Wednesday, June 20, 2007

Clear Cut

My friend, the Eco-fellow, produced and narrated this video about clearcutting in Sonoma County, California. It's well-done, informative, and educational.



Enjoy. And well done, Eco-fellow!

3 comments:

hm-uk said...

Well done Sierra Club! Sadly, the popularity of California wines and other New World wines may signal more land cleared for growing grapes. However, plonking down estates in the middle of a vineyard so that the wealthy can subsidise the cost of setting up the vineyard, which will require more than a fair share of resources and pesticides is environmentally unsound. What's Arnold got to say about all of this development?

Janet M Kincaid said...

HM: Well, given that Ah-nuld is a bajillionaire and a movie star and a driver of Hummers, he probably doesn't give a rat's *ss, but Eco-fellow would know better than I, so I defer to him.
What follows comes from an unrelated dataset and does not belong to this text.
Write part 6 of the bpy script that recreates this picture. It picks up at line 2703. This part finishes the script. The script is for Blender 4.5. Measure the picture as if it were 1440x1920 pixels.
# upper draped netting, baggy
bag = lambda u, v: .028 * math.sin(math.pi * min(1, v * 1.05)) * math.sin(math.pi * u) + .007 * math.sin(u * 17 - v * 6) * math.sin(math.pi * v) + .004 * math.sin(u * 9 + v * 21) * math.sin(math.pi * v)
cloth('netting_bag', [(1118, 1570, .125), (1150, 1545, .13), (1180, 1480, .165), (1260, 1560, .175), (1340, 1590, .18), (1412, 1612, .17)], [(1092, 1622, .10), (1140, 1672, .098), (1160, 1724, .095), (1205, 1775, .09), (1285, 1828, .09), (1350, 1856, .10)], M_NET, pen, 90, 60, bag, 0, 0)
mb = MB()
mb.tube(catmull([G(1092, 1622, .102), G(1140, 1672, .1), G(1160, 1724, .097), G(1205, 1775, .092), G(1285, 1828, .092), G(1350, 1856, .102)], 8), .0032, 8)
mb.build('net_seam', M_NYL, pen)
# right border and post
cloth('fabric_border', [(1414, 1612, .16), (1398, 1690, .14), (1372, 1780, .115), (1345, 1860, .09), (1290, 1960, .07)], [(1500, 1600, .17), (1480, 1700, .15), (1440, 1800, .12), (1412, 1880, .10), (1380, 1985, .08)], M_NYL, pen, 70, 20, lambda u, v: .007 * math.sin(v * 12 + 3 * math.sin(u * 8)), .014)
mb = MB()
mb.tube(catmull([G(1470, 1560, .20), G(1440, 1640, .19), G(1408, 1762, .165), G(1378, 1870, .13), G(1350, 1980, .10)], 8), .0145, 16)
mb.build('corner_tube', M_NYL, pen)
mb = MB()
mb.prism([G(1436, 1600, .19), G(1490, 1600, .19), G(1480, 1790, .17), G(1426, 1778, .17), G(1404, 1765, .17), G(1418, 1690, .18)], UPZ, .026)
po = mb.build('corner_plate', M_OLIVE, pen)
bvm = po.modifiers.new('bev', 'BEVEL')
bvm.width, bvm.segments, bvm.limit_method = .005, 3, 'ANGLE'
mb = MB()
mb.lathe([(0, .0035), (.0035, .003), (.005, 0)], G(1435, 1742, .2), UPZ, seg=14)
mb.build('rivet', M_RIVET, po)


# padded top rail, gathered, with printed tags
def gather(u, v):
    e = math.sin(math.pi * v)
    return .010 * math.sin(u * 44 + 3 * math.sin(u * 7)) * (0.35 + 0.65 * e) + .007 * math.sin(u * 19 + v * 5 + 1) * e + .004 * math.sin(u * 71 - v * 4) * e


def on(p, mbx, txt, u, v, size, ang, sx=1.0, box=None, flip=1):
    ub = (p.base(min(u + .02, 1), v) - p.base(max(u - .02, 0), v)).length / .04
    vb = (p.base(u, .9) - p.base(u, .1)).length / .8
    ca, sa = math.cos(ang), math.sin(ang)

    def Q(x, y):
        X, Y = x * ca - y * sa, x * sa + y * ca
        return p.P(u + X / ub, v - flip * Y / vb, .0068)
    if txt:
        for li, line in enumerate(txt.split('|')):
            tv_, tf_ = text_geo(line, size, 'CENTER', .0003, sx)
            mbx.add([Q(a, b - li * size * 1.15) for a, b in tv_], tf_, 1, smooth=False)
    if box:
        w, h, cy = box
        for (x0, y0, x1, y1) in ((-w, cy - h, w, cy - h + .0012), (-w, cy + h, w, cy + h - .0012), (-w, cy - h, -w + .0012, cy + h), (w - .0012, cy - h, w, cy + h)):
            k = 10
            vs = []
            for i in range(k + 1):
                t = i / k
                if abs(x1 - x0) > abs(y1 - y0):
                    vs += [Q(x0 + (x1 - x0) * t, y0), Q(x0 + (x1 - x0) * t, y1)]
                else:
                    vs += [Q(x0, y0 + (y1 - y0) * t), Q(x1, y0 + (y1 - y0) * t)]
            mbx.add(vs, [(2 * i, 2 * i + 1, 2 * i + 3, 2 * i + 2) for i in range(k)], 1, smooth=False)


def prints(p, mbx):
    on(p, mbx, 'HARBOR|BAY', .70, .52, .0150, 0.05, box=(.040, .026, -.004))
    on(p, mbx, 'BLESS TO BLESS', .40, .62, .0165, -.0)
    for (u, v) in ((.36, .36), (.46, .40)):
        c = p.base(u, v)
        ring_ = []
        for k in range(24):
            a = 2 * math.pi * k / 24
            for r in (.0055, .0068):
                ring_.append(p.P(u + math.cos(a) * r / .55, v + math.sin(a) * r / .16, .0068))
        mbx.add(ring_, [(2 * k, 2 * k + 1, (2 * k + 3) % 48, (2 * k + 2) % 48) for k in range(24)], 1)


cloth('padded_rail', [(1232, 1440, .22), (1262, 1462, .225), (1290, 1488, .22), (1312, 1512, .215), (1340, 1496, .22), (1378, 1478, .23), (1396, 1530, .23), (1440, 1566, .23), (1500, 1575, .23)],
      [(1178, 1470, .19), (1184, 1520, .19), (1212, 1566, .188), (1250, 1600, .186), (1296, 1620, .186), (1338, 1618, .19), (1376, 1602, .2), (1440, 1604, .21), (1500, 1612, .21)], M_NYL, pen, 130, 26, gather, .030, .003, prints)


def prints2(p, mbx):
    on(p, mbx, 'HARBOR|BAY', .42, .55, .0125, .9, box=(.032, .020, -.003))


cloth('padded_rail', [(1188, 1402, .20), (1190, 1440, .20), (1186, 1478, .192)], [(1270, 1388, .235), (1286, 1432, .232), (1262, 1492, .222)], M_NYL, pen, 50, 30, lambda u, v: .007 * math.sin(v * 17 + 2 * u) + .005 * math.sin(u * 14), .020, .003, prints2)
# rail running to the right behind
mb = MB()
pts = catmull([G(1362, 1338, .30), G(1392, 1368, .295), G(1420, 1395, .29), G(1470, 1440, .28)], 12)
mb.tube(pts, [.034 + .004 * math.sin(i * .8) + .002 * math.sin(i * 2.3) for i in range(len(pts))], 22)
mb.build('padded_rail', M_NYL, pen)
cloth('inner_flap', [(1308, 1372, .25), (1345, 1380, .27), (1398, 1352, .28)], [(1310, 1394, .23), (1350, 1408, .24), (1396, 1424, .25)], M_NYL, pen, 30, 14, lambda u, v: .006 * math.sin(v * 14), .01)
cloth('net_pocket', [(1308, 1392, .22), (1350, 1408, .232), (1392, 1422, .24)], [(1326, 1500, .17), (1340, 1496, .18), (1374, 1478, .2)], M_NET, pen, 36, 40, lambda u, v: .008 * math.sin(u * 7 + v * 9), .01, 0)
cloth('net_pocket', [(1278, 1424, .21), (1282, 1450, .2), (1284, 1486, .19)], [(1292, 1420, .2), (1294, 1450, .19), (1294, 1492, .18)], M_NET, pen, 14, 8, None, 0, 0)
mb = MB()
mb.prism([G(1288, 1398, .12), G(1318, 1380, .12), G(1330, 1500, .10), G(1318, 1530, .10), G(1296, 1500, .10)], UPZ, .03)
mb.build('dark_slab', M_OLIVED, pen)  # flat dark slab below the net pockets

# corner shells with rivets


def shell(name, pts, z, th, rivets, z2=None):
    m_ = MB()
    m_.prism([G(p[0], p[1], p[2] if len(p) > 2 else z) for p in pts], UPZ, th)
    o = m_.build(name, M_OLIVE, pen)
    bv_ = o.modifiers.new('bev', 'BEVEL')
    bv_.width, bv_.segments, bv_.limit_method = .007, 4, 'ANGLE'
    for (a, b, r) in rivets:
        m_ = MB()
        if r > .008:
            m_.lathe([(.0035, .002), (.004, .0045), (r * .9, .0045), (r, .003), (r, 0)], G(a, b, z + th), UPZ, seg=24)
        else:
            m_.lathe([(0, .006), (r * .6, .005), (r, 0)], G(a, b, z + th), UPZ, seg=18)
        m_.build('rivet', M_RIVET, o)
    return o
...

Hopefully he'll post a much more helpful and intelligent response than I.

Peter Ashcroft said...

Thanks J for the publicity.

Arnold hasn't said anything about this particular project, or about conversion of forests to vineyards in general. We would be delighted if we could give the issue enough prominence that he felt compelled to declare his position, but we're not there yet.

It's been fascinating to watch how wine is marketed. It's really sold as a lifestyle. Wine connotes nature's bounty, and "the good life." It's something that beautiful, educated, affluent, successful people drink while savoring the richness of their lives. I'm not anti-wine, I just think that we should keep our enthusiasm for the stuff somewhat connected to reality. Our campaign to educate the public about the adverse environmental impacts of vineyard conversions has particular potency because the facts "on the ground" are so jarringly discordant with the wine mystique. That's what we're hoping at least.

Beyond this specific vineyard project, there is some chance that activists throughout the state might be able to bring some pressure to bear on CalPERS. CalPERS has $230 Billion dollars to invest in various schemes, but precious little in the way of an environmental or social responsibility compass. Even a small percentage of $230 Billion can do a lot of damage if applied recklessly.